» TASK BRIEF
Write out the complete material exactly as it stands.

» RECORDED DATA
- - - - - - -

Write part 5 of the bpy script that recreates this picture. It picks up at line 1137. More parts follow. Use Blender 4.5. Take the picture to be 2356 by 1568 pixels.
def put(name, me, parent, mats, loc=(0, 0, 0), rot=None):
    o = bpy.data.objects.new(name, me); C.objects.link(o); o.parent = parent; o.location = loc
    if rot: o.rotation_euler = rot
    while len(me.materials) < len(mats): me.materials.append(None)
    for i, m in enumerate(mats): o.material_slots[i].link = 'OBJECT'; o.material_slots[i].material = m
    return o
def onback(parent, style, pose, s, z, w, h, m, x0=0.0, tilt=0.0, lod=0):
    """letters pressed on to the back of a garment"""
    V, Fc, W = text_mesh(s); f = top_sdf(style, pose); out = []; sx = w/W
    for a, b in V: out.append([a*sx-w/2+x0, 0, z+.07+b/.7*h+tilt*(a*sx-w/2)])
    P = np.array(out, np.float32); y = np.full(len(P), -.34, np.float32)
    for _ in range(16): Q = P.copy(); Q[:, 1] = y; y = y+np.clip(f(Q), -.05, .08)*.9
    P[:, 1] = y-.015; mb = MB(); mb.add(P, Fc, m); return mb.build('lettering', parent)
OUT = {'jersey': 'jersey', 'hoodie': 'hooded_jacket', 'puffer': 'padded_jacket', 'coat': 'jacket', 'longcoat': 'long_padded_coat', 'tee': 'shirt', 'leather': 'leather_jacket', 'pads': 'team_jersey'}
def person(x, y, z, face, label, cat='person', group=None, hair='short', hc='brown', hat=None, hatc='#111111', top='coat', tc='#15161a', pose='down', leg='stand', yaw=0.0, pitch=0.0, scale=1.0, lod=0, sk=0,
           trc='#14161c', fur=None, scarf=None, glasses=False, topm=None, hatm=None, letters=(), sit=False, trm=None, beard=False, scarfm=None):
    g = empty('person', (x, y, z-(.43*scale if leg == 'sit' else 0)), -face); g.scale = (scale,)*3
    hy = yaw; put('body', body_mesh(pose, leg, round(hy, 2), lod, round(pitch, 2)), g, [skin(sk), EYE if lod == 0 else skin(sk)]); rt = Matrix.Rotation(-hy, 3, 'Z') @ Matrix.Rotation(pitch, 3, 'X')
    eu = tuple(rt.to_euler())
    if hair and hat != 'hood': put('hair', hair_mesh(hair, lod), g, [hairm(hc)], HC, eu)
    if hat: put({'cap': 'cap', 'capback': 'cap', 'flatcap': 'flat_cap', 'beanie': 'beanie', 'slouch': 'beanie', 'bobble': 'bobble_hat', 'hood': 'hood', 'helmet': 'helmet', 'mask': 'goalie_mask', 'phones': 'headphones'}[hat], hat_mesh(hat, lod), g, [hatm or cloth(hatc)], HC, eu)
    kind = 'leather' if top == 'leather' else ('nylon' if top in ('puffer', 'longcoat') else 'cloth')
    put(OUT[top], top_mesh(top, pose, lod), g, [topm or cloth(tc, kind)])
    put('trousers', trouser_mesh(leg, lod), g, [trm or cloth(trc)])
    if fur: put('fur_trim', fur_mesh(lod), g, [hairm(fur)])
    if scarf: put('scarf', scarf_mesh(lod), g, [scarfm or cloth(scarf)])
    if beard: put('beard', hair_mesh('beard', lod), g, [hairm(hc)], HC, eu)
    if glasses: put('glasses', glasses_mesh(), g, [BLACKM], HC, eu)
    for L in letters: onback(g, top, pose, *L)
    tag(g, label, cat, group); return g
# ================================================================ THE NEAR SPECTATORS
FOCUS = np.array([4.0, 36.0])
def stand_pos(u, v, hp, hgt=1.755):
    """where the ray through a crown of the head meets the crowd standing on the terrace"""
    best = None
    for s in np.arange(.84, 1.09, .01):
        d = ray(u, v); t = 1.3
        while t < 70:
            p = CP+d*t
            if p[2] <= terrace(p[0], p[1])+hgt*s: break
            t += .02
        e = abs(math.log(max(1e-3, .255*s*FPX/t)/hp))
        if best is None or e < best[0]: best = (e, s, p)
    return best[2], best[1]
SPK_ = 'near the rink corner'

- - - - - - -

» EXERCISE RESULT
Write part 5 of the bpy script that recreates this picture. It picks up at line 1137. More parts follow. Use Blender 4.5. Take the picture to be 2356 by 1568 pixels.
def put(name, me, parent, mats, loc=(0, 0, 0), rot=None):
    o = bpy.data.objects.new(name, me); C.objects.link(o); o.parent = parent; o.location = loc
    if rot: o.rotation_euler = rot
    while len(me.materials) < len(mats): me.materials.append(None)
    for i, m in enumerate(mats): o.material_slots[i].link = 'OBJECT'; o.material_slots[i].material = m
    return o
def onback(parent, style, pose, s, z, w, h, m, x0=0.0, tilt=0.0, lod=0):
    """letters pressed on to the back of a garment"""
    V, Fc, W = text_mesh(s); f = top_sdf(style, pose); out = []; sx = w/W
    for a, b in V: out.append([a*sx-w/2+x0, 0, z+.07+b/.7*h+tilt*(a*sx-w/2)])
    P = np.array(out, np.float32); y = np.full(len(P), -.34, np.float32)
    for _ in range(16): Q = P.copy(); Q[:, 1] = y; y = y+np.clip(f(Q), -.05, .08)*.9
    P[:, 1] = y-.015; mb = MB(); mb.add(P, Fc, m); return mb.build('lettering', parent)
OUT = {'jersey': 'jersey', 'hoodie': 'hooded_jacket', 'puffer': 'padded_jacket', 'coat': 'jacket', 'longcoat': 'long_padded_coat', 'tee': 'shirt', 'leather': 'leather_jacket', 'pads': 'team_jersey'}
def person(x, y, z, face, label, cat='person', group=None, hair='short', hc='brown', hat=None, hatc='#111111', top='coat', tc='#15161a', pose='down', leg='stand', yaw=0.0, pitch=0.0, scale=1.0, lod=0, sk=0,
           trc='#14161c', fur=None, scarf=None, glasses=False, topm=None, hatm=None, letters=(), sit=False, trm=None, beard=False, scarfm=None):
    g = empty('person', (x, y, z-(.43*scale if leg == 'sit' else 0)), -face); g.scale = (scale,)*3
    hy = yaw; put('body', body_mesh(pose, leg, round(hy, 2), lod, round(pitch, 2)), g, [skin(sk), EYE if lod == 0 else skin(sk)]); rt = Matrix.Rotation(-hy, 3, 'Z') @ Matrix.Rotation(pitch, 3, 'X')
    eu = tuple(rt.to_euler())
    if hair and hat != 'hood': put('hair', hair_mesh(hair, lod), g, [hairm(hc)], HC, eu)
    if hat: put({'cap': 'cap', 'capback': 'cap', 'flatcap': 'flat_cap', 'beanie': 'beanie', 'slouch': 'beanie', 'bobble': 'bobble_hat', 'hood': 'hood', 'helmet': 'helmet', 'mask': 'goalie_mask', 'phones': 'headphones'}[hat], hat_mesh(hat, lod), g, [hatm or cloth(hatc)], HC, eu)
    kind = 'leather' if top == 'leather' else ('nylon' if top in ('puffer', 'longcoat') else 'cloth')
    put(OUT[top], top_mesh(top, pose, lod), g, [topm or cloth(tc, kind)])
    put('trousers', trouser_mesh(leg, lod), g, [trm or cloth(trc)])
    if fur: put('fur_trim', fur_mesh(lod), g, [hairm(fur)])
    if scarf: put('scarf', scarf_mesh(lod), g, [scarfm or cloth(scarf)])
    if beard: put('beard', hair_mesh('beard', lod), g, [hairm(hc)], HC, eu)
    if glasses: put('glasses', glasses_mesh(), g, [BLACKM], HC, eu)
    for L in letters: onback(g, top, pose, *L)
    tag(g, label, cat, group); return g
# ================================================================ THE NEAR SPECTATORS
FOCUS = np.array([4.0, 36.0])
def stand_pos(u, v, hp, hgt=1.755):
    """where the ray through a crown of the head meets the crowd standing on the terrace"""
    best = None
    for s in np.arange(.84, 1.09, .01):
        d = ray(u, v); t = 1.3
        while t < 70:
            p = CP+d*t
            if p[2] <= terrace(p[0], p[1])+hgt*s: break
            t += .02
        e = abs(math.log(max(1e-3, .255*s*FPX/t)/hp))
        if best is None or e < best[0]: best = (e, s, p)
    return best[2], best[1]
SPK_ = 'near the rink corner'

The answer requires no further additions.